New Delhi: With the Cabinet Committee on Security (CCS) reported to have cleared the name of Army Chief General Bipin Rawat’s name to be the country’s first Chief of Defence Staff (CDS), the announcement remains but a formality.
On December 31, 2019, when he walks out of his South Block office, on his last day as Indian Army Chief, Gen Rawat can confidently look back at a tenure of significance that may well stand out as a watershed period with regard to military reforms, policies, operations and approach.
As India’s first CDS, he will man a powerful post that will be the government’s one-point stop on all things military and will be the secretary of the new department of military affairs to be created under the defence ministry. The CDS will also head the newly-created cyber, space and special forces commands.
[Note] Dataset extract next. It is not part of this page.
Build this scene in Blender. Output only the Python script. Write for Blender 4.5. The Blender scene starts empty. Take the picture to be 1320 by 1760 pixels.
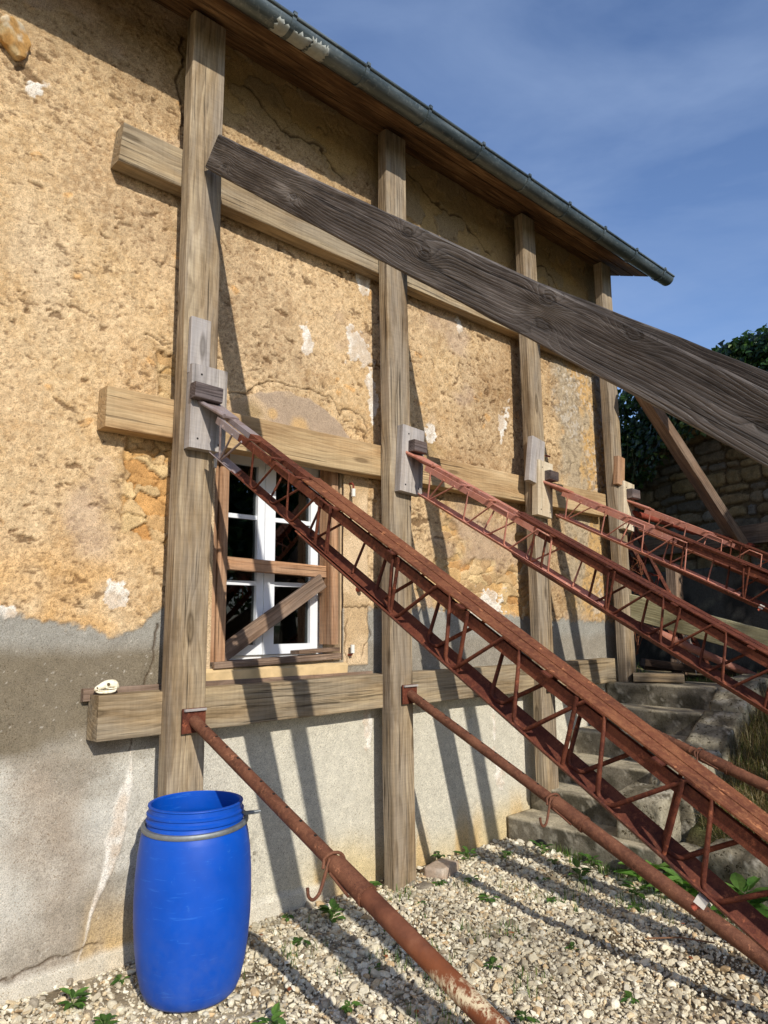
import bpy, math, random
import numpy as np
from mathutils import Vector, Matrix
random.seed(7)
R = np.random.RandomState(11)
rad = math.radians
scene = bpy.context.scene
COL = scene.collection

# ------------------------------------------------------------------ camera
def setup_camera():
    F, yaw, pitch, roll = 1243.77, rad(42.901), rad(8.764), rad(-0.408)
    cy, sy, cp, sp = math.cos(yaw), math.sin(yaw), math.cos(pitch), math.sin(pitch)
    f = Vector((sy*cp, cy*cp, sp)); r = Vector((cy, -sy, 0)); u = r.cross(f)
    r2 = r*math.cos(roll)+u*math.sin(roll); u2 = -r*math.sin(roll)+u*math.cos(roll)
    cd = bpy.data.cameras.new('camera'); co = bpy.data.objects.new('camera', cd); COL.objects.link(co)
    co.matrix_world = Matrix(((r2.x, u2.x, -f.x, 0), (r2.y, u2.y, -f.y, 0), (r2.z, u2.z, -f.z, 1.6), (0, 0, 0, 1)))
    cd.sensor_fit = 'VERTICAL'; cd.sensor_height = 36.0; cd.lens = F/1760*36.0
    cd.clip_start = 0.05; cd.clip_end = 2000
    scene.camera = co
setup_camera()
scene.render.resolution_x = 768; scene.render.resolution_y = 1024

# ------------------------------------------------------------------ light
SUN = Vector((-0.33, -1.0, 0.60)).normalized()          # towards the sun
elev = math.asin(SUN.z); azim = math.atan2(SUN.x, SUN.y)
world = bpy.data.worlds.new('World'); scene.world = world; world.use_nodes = True
wn = world.node_tree.nodes; wl = world.node_tree.links
bg = wn['Background']
sky = wn.new('ShaderNodeTexSky'); sky.sky_type = 'NISHITA'; sky.sun_disc = False
sky.sun_elevation = elev; sky.sun_rotation = azim; sky.altitude = 150; sky.air_density = 1.0; sky.dust_density = 0.6; sky.ozone_density = 1.6
wtc = wn.new('ShaderNodeTexCoord'); wmp = wn.new('ShaderNodeMapping'); wmp.inputs['Scale'].default_value = (1.2, 1.2, 5.0); wmp.inputs['Rotation'].default_value = (0.25, -0.3, 0.4)
wno = wn.new('ShaderNodeTexNoise'); wno.inputs['Scale'].default_value = 1.6; wno.inputs['Detail'].default_value = 7; wno.inputs['Roughness'].default_value = 0.55; wno.inputs['Distortion'].default_value = 0.5
wrp = wn.new('ShaderNodeValToRGB'); wrp.color_ramp.elements[0].position = 0.42; wrp.color_ramp.elements[0].color = (0, 0, 0, 1); wrp.color_ramp.elements[1].position = 0.8; wrp.color_ramp.elements[1].color = (0.5, 0.5, 0.5, 1)
wmx = wn.new('ShaderNodeMix'); wmx.data_type = 'RGBA'; wmx.blend_type = 'MIX'; wmx.inputs[7].default_value = (3.6, 4.8, 7.2, 1)
wti = wn.new('ShaderNodeMix'); wti.data_type = 'RGBA'; wti.blend_type = 'MULTIPLY'; wti.inputs[0].default_value = 1; wti.inputs[7].default_value = (1.25, 1.35, 1.6, 1)
wl.new(wtc.outputs['Generated'], wmp.inputs[0]); wl.new(wmp.outputs[0], wno.inputs['Vector']); wl.new(wno.outputs[0], wrp.inputs[0])
wl.new(wrp.outputs[0], wmx.inputs[0]); wl.new(sky.outputs[0], wti.inputs[6]); wl.new(wti.outputs[2], wmx.inputs[6]); wl.new(wmx.outputs[2], bg.inputs[0])
bg.inputs[1].default_value = 0.108
sl = bpy.data.lights.new('sun', 'SUN'); sl.energy = 4.3; sl.angle = rad(0.55); sl.color = (1.0, 0.95, 0.86)
so = bpy.data.objects.new('sun', sl); COL.objects.link(so); so.rotation_euler = (-SUN).to_track_quat('-Z', 'Y').to_euler(); so.location = (-3, -9, 6)
scene.view_settings.view_transform = 'Standard'; scene.view_settings.look = 'None'; scene.view_settings.exposure = 0; scene.view_settings.gamma = 1
try:
    scene.cycles.max_bounces = 6; scene.cycles.use_denoising = True
except Exception: pass

# ------------------------------------------------------------------ numpy noise
def _h(ix, iy, seed):
    with np.errstate(over='ignore'):
        n = (ix.astype(np.int64)*374761393+iy.astype(np.int64)*668265263+seed*1442695041) & 0xffffffff
        n = ((n ^ (n >> 13))*1274126177) & 0xffffffff
        n = (n ^ (n >> 16)) & 0xffffff
    return n/float(0xffffff)
def vnoise(x, y, seed=0):
    ix = np.floor(x); iy = np.floor(y); fx = x-ix; fy = y-iy
    fx = fx*fx*(3-2*fx); fy = fy*fy*(3-2*fy)
    a = _h(ix, iy, seed); b = _h(ix+1, iy, seed); c = _h(ix, iy+1, seed); d = _h(ix+1, iy+1, seed)
    return (a*(1-fx)+b*fx)*(1-fy)+(c*(1-fx)+d*fx)*fy
def fbm(x, y, seed=0, o=4, g=0.5):
    s = 0; a = 1; t = 0
    for i in range(o):
        s = s+a*vnoise(x*2**i+i*17.3, y*2**i-i*9.1, seed+i); t += a; a *= g
    return s/t
def worley(x, y, seed=0, jit=0.9):
    ix = np.floor(x); iy = np.floor(y); f1 = np.full(x.shape, 9.0); f2 = f1.copy(); idv = np.zeros(x.shape)
    for dx in (-1, 0, 1):
        for dy in (-1, 0, 1):
            cx = ix+dx; cy = iy+dy
            px = cx+0.5+jit*(_h(cx, cy, seed)-0.5); py = cy+0.5+jit*(_h(cx, cy, seed+77)-0.5)
            d = np.hypot(x-px, y-py); cid = _h(cx, cy, seed+191)
            n = d < f1
            f2 = np.where(n, f1, np.minimum(f2, d)); idv = np.where(n, cid, idv); f1 = np.where(n, d, f1)
    return f1, f2, idv
def ss(a, b, x):
    t = np.clip((x-a)/(b-a), 0, 1); return t*t*(3-2*t)
def mixc(c, d, m):
    m = np.clip(m, 0, 1)[..., None]; return c*(1-m)+np.asarray(d)*m
def srgb(r, g, b):
    return np.array([((v/255)/12.92 if v/255 < .04045 else ((v/255+.055)/1.055)**2.4) for v in (r, g, b)])

# ------------------------------------------------------------------ mesh helpers
def fastmesh(name, V, F, nv, cols=None, smooth=False, idx=None):
    """V (n,3); F flat loop index array; nv verts per face (int or array)"""
    V = np.asarray(V, np.float32); F = np.asarray(F, np.int32).ravel()
    me = bpy.data.meshes.new(name); me.vertices.add(len(V)); me.vertices.foreach_set('co', V.ravel())
    if np.isscalar(nv):
        nf = len(F)//nv; starts = np.arange(nf, dtype=np.int32)*nv; tot = np.full(nf, nv, np.int32)
    else:
        tot = np.asarray(nv, np.int32); starts = np.concatenate(([0], np.cumsum(tot)[:-1])).astype(np.int32); nf = len(tot)
    me.loops.add(len(F)); me.loops.foreach_set('vertex_index', F)
    me.polygons.add(nf); me.polygons.foreach_set('loop_start', starts); me.polygons.foreach_set('loop_total', tot)
    me.polygons.foreach_set('use_smooth', np.full(nf, bool(smooth)))
    me.update(calc_edges=True); me.validate()
    if cols is not None:
        a = me.color_attributes.new('Col', 'FLOAT_COLOR', 'POINT')
        c = np.ones((len(V), 4), np.float32); c[:, :3] = cols; a.data.foreach_set('color', c.ravel())
    return me
def rootloc(p):
    return Vector(p.location) if p is not None else Vector((0, 0, 0))
def link(name, me, mat, parent=None, M=None):
    o = bpy.data.objects.new(name, me); COL.objects.link(o)
    if mat is not None and len(me.materials) == 0: me.materials.append(mat)
    if parent is not None: o.parent = parent
    if M is not None:                                     # M = world matrix; every root carries a location only
        W = Vector((0, 0, 0)); q = parent
        while q is not None: W += Vector(q.location); q = q.parent
        o.matrix_basis = Matrix.Translation(-W) @ M
    return o
def wpart(name, V, F, mat, parent=None, loc=None, smooth=False, cols=None, nv=None):
    """part with world-space vertices. loc = origin of a top-level mesh"""
    W = Vector((0, 0, 0))
    q = parent
    while q is not None: W += Vector(q.location); q = q.parent
    if parent is None and loc is not None: W = Vector(loc)
    V = np.asarray(V, float)-np.array(W)
    if nv is None:
        tot = [len(f) for f in F]; flat = [i for f in F for i in f]; me = fastmesh(name, V, flat, tot, cols, smooth)
    else: me = fastmesh(name, V, F, nv, cols, smooth)
    o = link(name, me, mat, parent)
    if parent is None and loc is not None: o.location = loc
    return o
def empty(name, loc):
    o = bpy.data.objects.new(name, None); COL.objects.link(o); o.location = loc; o.empty_display_size = 0.1; return o
def tag(o, label=None, cat=None, group=None, kind=None):
    if label: o['label'] = label
    if cat: o['category'] = cat
    if group: o['group'] = group
    if kind: o['kind'] = kind
    return o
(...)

A four-star general, the CDS will be the first among equals—the others being the army, navy and the air force chiefs—and his salary scale will be the same as the three service chiefs who are also four-star officials.
This decision is in keeping with the recommendations of the 2012 task force headed by former cabinet secretary Naresh Chandra which had sought the creation of a post of the permanent chairman of the Chiefs of Staff Committee.
Without doubt, General Rawat would have overseen one of the most-action packed tenures of Indian Army chiefs. Many key policy decisions involving military operations and administration had been taken during his time.
Take for instance the Integrated Battle Groups (IBG) which may change the way battles in India are fought. An unprecedented and novel exercise ‘Himvijay’ that was undertaken in Arunachal Pradesh’s forbidding heights before the high passes closed down with heavy snow in late October. And if the results of the exercise are as expected, one of the most important changes of the war tactics of the Indian military will be witnessed.
It will mean IBGs taking over the battlefield from the decades-old tactic of leading the war front with Strike Corps. Lean, mean, agile and self-contained military units will lead the foray into enemy territory in surgical style as opposed to the forward movement of the Strike Corps juggernaut.